**PROVIDED MATERIAL**
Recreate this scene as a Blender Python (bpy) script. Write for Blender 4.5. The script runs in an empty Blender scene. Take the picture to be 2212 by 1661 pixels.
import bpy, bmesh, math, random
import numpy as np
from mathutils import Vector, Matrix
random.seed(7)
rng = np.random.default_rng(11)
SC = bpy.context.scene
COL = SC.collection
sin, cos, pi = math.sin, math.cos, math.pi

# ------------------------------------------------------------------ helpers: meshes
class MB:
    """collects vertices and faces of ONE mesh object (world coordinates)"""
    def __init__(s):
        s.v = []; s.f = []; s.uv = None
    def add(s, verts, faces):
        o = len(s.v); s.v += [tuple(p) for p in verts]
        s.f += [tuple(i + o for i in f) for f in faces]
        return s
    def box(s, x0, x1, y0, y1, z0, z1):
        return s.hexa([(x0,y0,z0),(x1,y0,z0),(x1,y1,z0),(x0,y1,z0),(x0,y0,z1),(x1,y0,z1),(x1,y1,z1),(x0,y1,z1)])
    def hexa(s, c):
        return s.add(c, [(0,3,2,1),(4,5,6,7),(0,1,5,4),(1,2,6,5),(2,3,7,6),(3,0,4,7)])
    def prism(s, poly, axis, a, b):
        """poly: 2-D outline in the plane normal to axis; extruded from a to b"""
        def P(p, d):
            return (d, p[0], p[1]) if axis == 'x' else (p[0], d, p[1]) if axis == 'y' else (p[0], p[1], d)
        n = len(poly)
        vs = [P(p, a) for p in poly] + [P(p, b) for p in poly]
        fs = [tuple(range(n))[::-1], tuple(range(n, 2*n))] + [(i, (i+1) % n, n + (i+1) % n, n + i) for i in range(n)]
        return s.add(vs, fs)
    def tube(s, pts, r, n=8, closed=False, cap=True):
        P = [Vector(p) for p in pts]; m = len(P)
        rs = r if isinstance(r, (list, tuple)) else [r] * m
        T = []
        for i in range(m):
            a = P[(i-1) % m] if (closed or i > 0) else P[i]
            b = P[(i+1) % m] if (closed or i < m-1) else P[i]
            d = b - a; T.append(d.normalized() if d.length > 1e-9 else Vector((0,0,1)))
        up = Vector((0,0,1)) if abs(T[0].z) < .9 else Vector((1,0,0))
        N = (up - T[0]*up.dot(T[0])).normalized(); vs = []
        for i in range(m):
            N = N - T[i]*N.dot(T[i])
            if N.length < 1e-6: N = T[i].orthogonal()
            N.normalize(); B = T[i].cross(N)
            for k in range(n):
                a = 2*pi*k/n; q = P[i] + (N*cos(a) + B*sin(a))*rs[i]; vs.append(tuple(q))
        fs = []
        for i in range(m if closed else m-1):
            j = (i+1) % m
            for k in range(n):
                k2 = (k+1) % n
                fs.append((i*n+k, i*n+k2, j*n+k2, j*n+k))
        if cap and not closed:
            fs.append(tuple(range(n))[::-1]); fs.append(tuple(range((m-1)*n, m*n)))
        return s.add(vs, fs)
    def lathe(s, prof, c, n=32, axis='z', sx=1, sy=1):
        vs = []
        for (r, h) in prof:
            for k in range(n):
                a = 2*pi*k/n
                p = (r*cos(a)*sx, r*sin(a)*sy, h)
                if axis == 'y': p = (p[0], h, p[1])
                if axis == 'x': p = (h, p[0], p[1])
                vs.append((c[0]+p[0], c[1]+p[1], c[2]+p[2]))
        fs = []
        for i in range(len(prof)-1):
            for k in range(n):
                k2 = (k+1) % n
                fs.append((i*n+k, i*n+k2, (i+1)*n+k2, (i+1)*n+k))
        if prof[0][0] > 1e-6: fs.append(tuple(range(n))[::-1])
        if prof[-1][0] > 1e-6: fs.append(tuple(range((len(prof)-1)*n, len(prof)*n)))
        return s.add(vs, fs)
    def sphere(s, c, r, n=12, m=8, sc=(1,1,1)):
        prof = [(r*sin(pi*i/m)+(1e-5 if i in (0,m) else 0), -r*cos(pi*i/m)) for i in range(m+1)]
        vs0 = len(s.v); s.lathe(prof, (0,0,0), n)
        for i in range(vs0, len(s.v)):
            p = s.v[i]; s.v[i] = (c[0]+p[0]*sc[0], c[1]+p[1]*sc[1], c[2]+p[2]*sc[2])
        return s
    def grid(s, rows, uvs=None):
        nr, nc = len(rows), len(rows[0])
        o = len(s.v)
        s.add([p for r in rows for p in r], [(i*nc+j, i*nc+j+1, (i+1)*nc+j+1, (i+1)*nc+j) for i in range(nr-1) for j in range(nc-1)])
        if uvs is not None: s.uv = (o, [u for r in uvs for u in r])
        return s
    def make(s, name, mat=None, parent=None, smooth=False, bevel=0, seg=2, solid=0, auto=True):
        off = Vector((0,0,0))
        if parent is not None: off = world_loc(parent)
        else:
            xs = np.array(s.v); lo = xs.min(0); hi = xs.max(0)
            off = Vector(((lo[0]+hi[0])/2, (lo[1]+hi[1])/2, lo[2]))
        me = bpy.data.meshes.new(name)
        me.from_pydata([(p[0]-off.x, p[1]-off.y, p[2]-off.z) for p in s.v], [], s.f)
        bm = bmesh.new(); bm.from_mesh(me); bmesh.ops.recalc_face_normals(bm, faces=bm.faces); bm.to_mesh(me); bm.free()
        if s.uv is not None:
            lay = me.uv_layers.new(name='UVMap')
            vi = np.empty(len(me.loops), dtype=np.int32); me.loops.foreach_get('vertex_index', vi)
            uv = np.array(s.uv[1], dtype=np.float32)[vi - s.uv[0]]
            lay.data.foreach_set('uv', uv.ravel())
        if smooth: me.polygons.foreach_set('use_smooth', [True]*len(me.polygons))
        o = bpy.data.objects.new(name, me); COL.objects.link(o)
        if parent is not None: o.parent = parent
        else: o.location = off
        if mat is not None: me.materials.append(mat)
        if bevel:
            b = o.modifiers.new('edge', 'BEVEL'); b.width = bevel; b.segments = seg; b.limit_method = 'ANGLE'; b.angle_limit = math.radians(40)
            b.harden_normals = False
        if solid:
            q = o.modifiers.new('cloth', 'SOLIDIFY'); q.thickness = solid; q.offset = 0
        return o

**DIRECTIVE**
In the listing above, reproduce the first line and each one after it through the line that contains "sin, cos, pi = math.sin, math.cos, math.pi".

**TASK RESULT**
Recreate this scene as a Blender Python (bpy) script. Write for Blender 4.5. The script runs in an empty Blender scene. Take the picture to be 2212 by 1661 pixels.
import bpy, bmesh, math, random
import numpy as np
from mathutils import Vector, Matrix
random.seed(7)
rng = np.random.default_rng(11)
SC = bpy.context.scene
COL = SC.collection
sin, cos, pi = math.sin, math.cos, math.pi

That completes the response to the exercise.